Focus 2015: Syndicado on digi distribution’s moving target

In our fifth and final edition of Focus 2015, we speak with Greg Rubidge of Syndicado, a digitally focused distributor. Launched in 2009, Syndicado started out as a VOD aggregator but as the digital distribution landscape continues to shift rapidly, the company is evolving its strategy. Here, Syndicado president and founder Rubidge discusses how his company is meeting the challenges of an over-saturated film landscape and narrowed windows. 

What do you anticipate to be the biggest changes to your business in 2015?

Navigating a disruptive environment. Traditional film distribution is broken and until a new norm develops and revenues (investments) become more predictable, there will be a lot of trials, errors and bloodletting. While digital is driving this change, it too is evolving rapidly and the tactics that may have worked 18 months ago are out the window and we’re recalibrating our strategy again this year. Small-run theatrical releases were a key driver of VOD sales, but now requirements for day and date have grown (more cities, and concurrent release) in the U.S., with no guarantee of carriage, primary placement or audience interest.
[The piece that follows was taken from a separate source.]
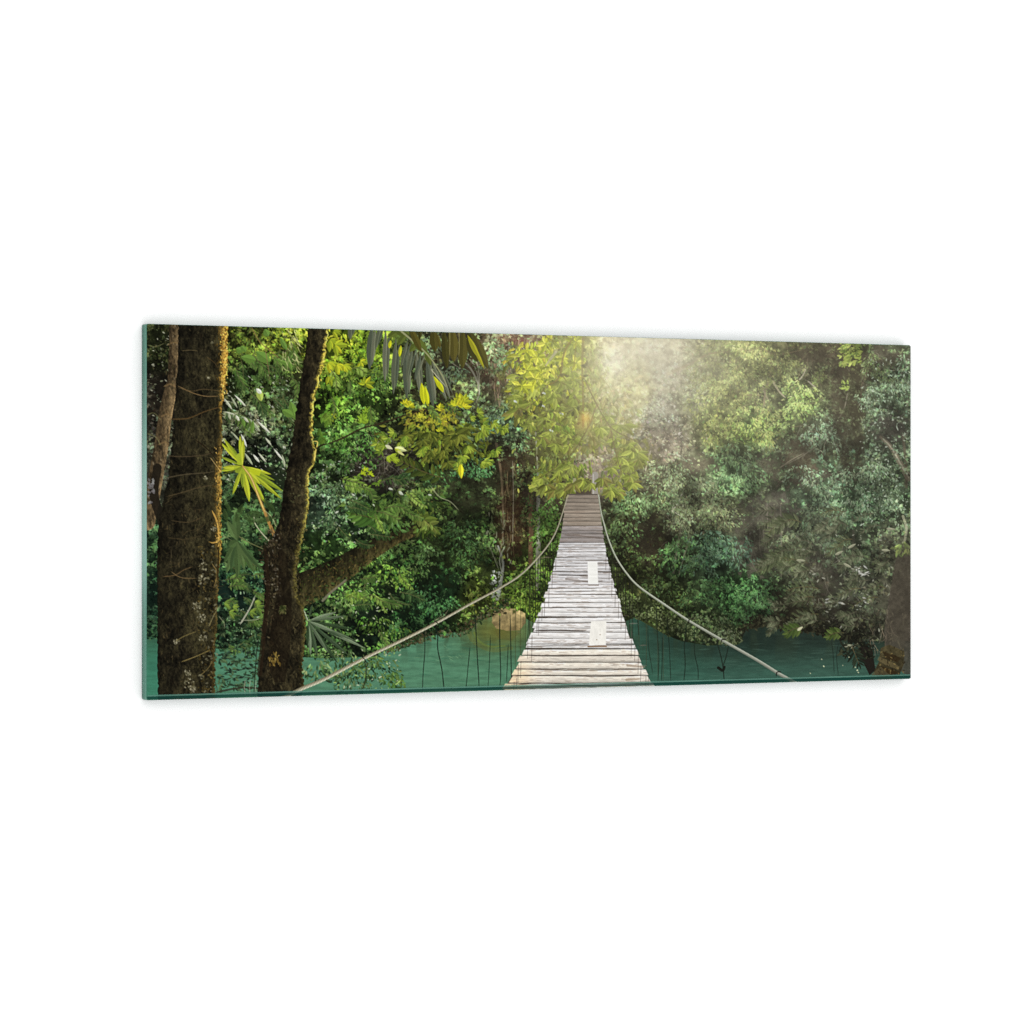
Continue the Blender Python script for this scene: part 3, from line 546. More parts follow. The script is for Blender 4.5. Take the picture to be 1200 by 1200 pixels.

To address these changes, we’re expanding our investment in new acquisitions and marketing and continue to experiment to find ways to connect audiences with a film, across all platforms. This also means we’re more focused on the acquisitions we take on, in addition to the key platform partners we work with. This could mean more pre-sales with some of our VOD partners for carriage or exclusivity. From a content perspective, we’re looking at more cast-driven narratives, where in the past we were primarily [focused on] documentaries.

What business, economic or regulatory trends will drive these changes?

Because most of our business is outside of Canada, we’re not as impacted by Canadian regulatory issues. Digital distribution in Canada is not as regulated – yet. And it’s dominated by players outside Canada, [the number of] which will only grow, even with home-spun “me too” services. Business-wise and economically, we’re seeing the majors in the U.S. invest larger sums in acquisitions and marketing, which drives up costs for independent distributors. In addition, [there’s the] the fierce fight over “shelf space” on the key internet outlets such as GooglePlay, Hulu and iTunes. This means while not competing solely on money, we have to be much more strategic about how we market a film so that it can bubble up to the top of indie world tastemakers and garner more preferred positioning. Using grassroots theatrical distribution outlets like TUGG or Gathr is one option, coupled with a N.Y./L.A. four-wall [strategy] to get some national press. Like movies, it’s about building a story around the film to justify carriage.

What do you anticipate to be your biggest challenge?

Maintaining a broad enough portfolio acquisition strategy to grow cash flow while still “swinging for the fences” on a few key acquisitions. I don’t see a long term future in aggregation of content at the distributor level, as most platforms will become flooded. Eventually curation and recommendations will be paramount for both distributors as well as the major VOD outlets. Breaking through the noise of social media, manufactured buzz and unlimited content creation is the biggest challenge for the industry overall.

What do you see as the most significant opportunities?

We see international growth as the biggest opportunity. Canada is simply too small – and restrictive – a market. We’ve opened an office in the U.S., and will be expanding our strategic partnerships in Europe for distribution and Latin America for content acquisition. Asia will grow in priority for us by Q4. Most of the major U.S. VOD outlets are expanding to Europe and Latin America before Canada and we aim to support that expansion through our own growth in those regions.